Jacques Delors in un’intervista del 2011 al quotidiano Frankfurter Allgemeine rispondeva alla domanda se secondo lui Angela Merkel avesse una visione futura dell’Europa così: «Difficile dirlo, anche se è perfettamente consapevole della serietà della situazione attuale». Delors allora aveva aggiunto che il tandem tedesco francese Merkel e Sarkozy non era paragonabile ai a quelli passati, composti da Helmut Schmidt e Giscard d’Estaign o da Helmut Kohl e François Mitterand. Indubbiamente è vero che una campagna elettorale che avesse avuto il coraggio di fare dell’Unione Europea, della crisi dell’eurozona uno dei grandi temi sarebbe stata molto più interessante, e non solo per i tedeschi chiamati a votare.

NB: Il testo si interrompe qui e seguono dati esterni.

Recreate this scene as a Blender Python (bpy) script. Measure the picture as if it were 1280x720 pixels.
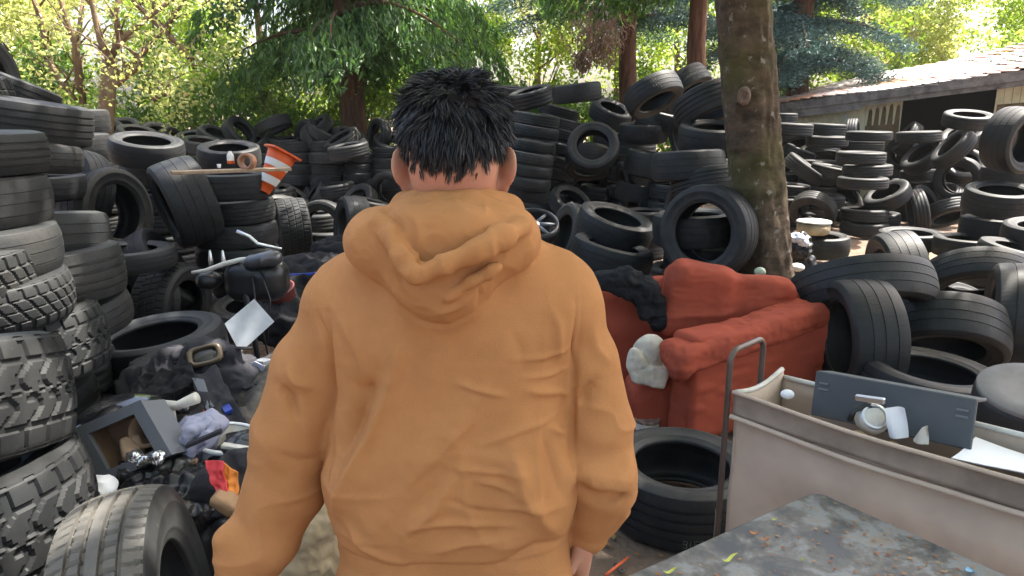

Ma se invece si ridimensionassero queste elezioni? Se le si guardasse dal punto di vista del cittadino tedesco, che sceglie i propri rappresentanti innanzitutto in base a quel che gli propongono come politica interna? Così abbiamo votato noi italiani, così hanno votato l’anno scorso i francesi. Nessuno di loro aveva l’Europa in testa. E così voteranno i tedeschi, e visto che i programmi, come detto paiono essere molto simili, ai tedeschi una grande coalizione andrebbe anche bene in questi tempi, internazionalmente parlando, incerti. Perché non è che non si sappia dell’intreccio globale sempre più esteso.

P.s. Come nota finale, va aggiunto poi, che forse ci sono pochi paesi in cui il dibattito sull’Europa è più vivace. Perché alle tesi pro europee di Beck, Habermas, Slotedijk, si contrappongono quelle più economiche, ma non meno autorevoli di Hans Werner Sinn, direttore di uno dei più prestigiosi istituti di studi economici, l’Ifo di Monaco; e ancora di Hans Olaf Henkel, l’ex presidente degli industriali tedeschi; o del bastian contrario Thilo Sarrazin, socialdemocratico ed ex ministro delle Finanze di Berlino, secondo il quale come recita il suo saggio pubblicato anche in Italia “L’Europa non ha bisogno dell’Euro”.